Ce qui fait que la SOFA ou bien les femmes ont joué un rôle de surveillance et d’observation afin de s’assurer non seulement que les principes humanitaires soient respectés mais aussi de plaider en faveur de la partialité et de la neutralité et aussi de s’opposer à la localisation excessive de l’aide qui pourrait favoriser certaines populations au détriment d’autres. Ce qu’on peut voir, c’est que ces événements ont fait que l’aide internationale soit affluée en Haïti avec toutes leurs conséquences. Par exemple, si on prend le scandale d’Oxfam, le scandale de Clinton après le séisme du 12 janvier, on voit que ces scandales ont servi de point de départ pour formaliser et vraiment renforcer l’aide humanitaire dans le pays.

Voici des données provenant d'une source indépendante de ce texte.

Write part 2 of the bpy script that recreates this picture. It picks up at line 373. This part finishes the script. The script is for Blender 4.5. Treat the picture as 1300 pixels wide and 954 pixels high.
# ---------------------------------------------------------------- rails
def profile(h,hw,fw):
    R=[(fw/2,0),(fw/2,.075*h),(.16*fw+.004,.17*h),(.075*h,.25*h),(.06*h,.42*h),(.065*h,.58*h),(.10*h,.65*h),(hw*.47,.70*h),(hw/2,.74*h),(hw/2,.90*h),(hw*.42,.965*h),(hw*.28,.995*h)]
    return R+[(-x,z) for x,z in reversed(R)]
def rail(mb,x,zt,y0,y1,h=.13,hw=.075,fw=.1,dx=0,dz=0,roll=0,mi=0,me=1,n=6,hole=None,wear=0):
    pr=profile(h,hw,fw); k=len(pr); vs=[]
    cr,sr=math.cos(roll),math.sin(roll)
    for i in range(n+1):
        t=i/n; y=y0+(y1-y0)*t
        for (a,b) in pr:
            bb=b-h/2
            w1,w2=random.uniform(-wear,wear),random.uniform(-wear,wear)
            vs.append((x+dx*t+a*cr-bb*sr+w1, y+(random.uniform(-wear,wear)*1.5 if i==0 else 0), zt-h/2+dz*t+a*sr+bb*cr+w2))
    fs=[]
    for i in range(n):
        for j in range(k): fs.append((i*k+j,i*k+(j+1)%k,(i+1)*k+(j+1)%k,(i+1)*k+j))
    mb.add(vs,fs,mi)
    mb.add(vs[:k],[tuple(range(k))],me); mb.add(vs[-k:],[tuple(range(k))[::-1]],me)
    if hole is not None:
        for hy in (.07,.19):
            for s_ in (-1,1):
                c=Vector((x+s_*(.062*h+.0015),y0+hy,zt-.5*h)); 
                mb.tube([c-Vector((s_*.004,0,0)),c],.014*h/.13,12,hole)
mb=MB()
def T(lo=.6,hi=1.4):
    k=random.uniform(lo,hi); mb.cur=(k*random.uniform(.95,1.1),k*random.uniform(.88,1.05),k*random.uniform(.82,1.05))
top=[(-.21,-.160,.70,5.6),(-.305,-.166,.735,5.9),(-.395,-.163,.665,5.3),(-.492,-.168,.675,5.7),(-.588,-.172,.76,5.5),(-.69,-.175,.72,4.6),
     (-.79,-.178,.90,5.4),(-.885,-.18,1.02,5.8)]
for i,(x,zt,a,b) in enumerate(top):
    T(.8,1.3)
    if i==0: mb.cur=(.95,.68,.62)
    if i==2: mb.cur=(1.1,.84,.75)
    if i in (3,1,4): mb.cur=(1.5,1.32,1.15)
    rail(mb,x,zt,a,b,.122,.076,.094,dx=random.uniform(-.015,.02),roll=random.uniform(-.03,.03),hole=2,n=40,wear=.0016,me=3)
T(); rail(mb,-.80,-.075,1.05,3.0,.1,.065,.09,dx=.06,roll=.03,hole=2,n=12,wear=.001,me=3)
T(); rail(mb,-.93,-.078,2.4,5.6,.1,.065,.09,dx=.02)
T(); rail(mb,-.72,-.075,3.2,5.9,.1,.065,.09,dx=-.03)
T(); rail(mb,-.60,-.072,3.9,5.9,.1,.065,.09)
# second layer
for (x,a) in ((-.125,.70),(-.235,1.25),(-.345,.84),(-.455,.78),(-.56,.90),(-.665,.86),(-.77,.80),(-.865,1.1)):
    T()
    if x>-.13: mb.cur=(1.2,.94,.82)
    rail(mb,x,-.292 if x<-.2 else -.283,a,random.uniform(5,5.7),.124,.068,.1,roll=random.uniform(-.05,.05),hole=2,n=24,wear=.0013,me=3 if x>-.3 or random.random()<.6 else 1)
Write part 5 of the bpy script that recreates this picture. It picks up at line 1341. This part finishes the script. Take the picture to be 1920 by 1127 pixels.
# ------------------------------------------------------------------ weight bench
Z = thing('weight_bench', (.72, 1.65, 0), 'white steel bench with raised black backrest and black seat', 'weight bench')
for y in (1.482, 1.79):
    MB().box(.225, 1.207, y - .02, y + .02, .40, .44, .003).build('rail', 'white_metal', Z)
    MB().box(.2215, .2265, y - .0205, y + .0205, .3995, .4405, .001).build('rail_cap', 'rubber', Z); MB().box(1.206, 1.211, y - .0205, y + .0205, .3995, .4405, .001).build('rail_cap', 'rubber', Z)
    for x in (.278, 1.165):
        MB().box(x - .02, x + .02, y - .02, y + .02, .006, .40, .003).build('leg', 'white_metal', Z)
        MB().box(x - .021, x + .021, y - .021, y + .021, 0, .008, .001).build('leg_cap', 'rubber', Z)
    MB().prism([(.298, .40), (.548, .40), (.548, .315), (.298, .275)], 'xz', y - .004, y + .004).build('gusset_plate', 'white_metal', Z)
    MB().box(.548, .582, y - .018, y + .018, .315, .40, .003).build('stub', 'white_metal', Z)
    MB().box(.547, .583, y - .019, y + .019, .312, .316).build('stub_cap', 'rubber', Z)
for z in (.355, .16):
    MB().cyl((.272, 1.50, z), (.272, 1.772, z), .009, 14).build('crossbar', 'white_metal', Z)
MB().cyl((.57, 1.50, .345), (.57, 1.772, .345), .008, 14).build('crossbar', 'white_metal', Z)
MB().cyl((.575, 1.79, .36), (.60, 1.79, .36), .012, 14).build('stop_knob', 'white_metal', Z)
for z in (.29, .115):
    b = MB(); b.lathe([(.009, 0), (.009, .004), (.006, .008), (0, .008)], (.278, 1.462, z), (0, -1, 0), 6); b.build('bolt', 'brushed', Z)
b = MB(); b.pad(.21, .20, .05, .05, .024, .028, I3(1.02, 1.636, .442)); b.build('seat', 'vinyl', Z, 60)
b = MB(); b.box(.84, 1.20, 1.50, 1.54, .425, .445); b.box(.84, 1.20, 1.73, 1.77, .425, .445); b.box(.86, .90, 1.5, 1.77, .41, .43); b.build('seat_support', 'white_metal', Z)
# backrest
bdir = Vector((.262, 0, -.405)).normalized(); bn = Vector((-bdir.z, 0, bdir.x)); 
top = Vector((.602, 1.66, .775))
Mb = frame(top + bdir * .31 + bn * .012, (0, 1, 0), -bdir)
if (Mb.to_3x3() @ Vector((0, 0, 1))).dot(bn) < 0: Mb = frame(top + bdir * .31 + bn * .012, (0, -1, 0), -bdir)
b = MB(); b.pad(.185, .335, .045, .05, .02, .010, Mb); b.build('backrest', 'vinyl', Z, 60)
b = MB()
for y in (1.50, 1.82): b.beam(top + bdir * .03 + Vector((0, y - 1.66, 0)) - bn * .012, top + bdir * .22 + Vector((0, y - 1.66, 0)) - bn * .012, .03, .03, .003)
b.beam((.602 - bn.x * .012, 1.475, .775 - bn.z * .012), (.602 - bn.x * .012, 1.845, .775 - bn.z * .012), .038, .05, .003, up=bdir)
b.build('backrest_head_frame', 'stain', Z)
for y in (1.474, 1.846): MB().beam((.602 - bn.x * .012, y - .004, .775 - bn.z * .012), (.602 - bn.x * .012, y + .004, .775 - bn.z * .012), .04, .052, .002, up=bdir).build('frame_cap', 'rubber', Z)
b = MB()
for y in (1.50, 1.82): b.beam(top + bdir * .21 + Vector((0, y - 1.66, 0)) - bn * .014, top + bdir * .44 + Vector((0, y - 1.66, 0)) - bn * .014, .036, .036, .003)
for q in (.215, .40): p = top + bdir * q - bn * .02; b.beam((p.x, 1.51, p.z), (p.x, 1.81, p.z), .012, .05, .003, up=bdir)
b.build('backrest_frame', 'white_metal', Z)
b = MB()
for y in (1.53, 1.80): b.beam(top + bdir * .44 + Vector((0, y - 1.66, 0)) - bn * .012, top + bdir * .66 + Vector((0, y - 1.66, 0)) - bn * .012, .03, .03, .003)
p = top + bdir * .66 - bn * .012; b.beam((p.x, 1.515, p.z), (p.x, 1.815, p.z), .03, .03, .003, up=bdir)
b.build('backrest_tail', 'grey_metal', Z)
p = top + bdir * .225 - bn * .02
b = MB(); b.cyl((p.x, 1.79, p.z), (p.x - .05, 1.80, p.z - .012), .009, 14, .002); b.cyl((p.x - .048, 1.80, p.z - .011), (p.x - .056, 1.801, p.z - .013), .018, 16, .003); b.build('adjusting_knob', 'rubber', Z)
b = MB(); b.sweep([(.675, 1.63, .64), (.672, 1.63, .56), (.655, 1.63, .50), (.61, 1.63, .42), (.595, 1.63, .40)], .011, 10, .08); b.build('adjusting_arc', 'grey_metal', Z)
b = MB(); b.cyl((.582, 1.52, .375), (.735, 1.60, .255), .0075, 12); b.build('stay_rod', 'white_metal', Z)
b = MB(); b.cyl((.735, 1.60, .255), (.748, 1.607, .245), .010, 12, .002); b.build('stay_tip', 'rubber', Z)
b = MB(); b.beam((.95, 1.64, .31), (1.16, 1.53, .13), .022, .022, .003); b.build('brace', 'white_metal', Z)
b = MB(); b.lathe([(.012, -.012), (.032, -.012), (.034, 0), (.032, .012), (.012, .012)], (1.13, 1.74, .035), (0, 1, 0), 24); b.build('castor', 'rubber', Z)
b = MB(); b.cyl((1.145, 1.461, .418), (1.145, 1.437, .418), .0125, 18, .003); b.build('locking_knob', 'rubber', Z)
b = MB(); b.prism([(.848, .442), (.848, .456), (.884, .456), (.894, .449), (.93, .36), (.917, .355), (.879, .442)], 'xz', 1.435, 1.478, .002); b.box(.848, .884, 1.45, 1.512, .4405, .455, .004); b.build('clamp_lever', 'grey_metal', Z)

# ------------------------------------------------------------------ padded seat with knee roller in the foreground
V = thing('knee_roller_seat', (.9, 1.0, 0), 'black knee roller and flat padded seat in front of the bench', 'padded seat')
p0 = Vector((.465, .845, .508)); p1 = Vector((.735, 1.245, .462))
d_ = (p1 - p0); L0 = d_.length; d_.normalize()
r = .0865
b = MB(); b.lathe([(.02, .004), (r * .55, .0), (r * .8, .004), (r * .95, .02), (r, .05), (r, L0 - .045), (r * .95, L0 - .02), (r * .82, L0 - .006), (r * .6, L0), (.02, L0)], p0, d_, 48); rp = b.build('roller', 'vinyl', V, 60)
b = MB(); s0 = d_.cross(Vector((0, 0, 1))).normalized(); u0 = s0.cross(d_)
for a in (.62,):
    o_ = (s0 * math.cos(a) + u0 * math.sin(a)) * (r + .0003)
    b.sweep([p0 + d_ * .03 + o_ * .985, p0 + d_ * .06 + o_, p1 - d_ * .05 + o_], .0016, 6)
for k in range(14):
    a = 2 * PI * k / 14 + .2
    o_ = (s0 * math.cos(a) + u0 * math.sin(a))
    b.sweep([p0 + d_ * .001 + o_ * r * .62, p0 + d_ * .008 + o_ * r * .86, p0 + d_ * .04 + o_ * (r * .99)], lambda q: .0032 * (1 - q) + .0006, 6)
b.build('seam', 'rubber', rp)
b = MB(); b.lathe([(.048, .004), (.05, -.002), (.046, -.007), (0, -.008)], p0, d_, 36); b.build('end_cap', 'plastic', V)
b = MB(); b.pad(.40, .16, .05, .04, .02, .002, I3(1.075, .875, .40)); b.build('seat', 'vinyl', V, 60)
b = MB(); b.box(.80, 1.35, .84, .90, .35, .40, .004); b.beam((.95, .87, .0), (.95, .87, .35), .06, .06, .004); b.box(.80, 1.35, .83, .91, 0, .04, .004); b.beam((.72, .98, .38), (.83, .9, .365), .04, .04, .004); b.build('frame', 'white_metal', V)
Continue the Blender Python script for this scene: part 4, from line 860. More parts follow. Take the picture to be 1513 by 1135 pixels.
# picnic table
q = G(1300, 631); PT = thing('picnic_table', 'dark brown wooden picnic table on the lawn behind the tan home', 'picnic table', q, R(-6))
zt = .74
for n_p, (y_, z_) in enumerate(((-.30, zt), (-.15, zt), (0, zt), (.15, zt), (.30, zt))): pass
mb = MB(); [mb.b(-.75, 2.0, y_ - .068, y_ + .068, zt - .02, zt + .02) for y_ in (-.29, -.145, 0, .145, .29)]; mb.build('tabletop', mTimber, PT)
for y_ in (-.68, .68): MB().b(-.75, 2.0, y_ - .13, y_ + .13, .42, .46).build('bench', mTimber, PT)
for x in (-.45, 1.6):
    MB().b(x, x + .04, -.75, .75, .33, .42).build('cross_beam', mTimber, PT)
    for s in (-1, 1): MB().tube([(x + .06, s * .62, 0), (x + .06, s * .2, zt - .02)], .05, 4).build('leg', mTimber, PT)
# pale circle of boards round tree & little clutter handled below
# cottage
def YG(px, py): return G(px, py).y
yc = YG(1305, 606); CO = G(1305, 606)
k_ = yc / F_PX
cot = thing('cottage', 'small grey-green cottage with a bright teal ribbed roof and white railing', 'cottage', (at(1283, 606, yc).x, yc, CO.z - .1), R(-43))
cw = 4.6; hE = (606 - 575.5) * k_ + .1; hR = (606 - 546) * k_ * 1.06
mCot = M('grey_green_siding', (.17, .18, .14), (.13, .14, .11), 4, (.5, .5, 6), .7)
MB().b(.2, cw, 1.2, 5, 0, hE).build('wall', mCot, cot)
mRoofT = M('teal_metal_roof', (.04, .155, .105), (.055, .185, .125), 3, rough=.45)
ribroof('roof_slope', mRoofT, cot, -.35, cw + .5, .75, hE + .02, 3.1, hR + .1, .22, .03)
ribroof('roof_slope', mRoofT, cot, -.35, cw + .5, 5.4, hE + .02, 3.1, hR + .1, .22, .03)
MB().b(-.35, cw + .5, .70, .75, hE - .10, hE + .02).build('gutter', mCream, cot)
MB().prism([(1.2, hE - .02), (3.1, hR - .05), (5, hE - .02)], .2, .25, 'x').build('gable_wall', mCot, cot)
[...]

L’exemple haïtien a inspiré l’adoption de politiques strictes telles que la politique zéro tolérance et la politique de lutte contre la fraude et la corruption. Et ces réformes visent vraiment à assurer la transparence, la responsabilité et la protection effective des populations. Les catastrophes naturelles en Haïti ont révélé à la fois la fragilité des institutions et la force des communautés, en particulier la force des femmes.

Et la SOFA montre à chaque fois comment l’action locale qui combine secours immédiats, soutien psychosocial et reconstruction économique peut transformer les rapports de pouvoir et renforcer les capacités des communautés. Comme je l’ai dit au commencement, j’étais très contente de partager l’expérience haïtienne avec vous. Et c’est là que je mets un terme à ma présentation.